Writing daily is great.
On the other hand, writing daily gives me a lot of value in the form of just getting things out of my head. I had already learned this from the morning pages. But morning pages are different than writing about something.
Morning pages are pure stream of consciousness that sometimes turns thought provoking. It has this beautiful emergent and clarifying quality.
Daily essays require me to try to pick a point and make it. This is more painful as I sometimes feel stumped. But I’ve gotten a lot of value by trying to routinely solidify my thoughts.
This painful point where I ran out of pre-built steam is where I started to find ways to come up with things to write about. I dredged old chats with friends and AI. I took two ideas that I felt were related but couldn’t quite see how and tried to connect them.
I’ve long been a fan of the idea of writing to learn. It’s this point where you’re following threads and connecting things for yourself that it actually happens.
Substack takes work beyond writing.
I was totally new to Substack when this started. I’d made an account a while ago but did nothing with it. I noticed as I was going that no one except maybe the couple friends I have subscribed were reading my posts.
So, I did some research and learned that I need to do more work to promote my writing. I assumed somehow an algorithm would take care of it, like many other social media platforms. I can’t say I’m particularly thrilled about this but I’m going to give it a shot and see what happens.
What’s next?
I’m going to continue experimenting with these monthly seasons.
I have many ideas for them already. Honestly, I could probably list 50 of them off the top of my head. That’s another kind of proof that they work.
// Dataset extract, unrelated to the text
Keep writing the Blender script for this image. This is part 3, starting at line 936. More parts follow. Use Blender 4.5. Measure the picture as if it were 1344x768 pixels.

All these ideas and goals realistically need large chunks of time. Focused, dedicated time used to move them anywhere. Giving large hobbies and goals little spurts of time here and there goes nowhere.
Committing and limiting other commitments around them gives them the space that they need. It gives a sense of control and a way to make trade-offs. It helps me think about what is really possible in a year.
With that, the hobby graveyard becomes a hobby garden.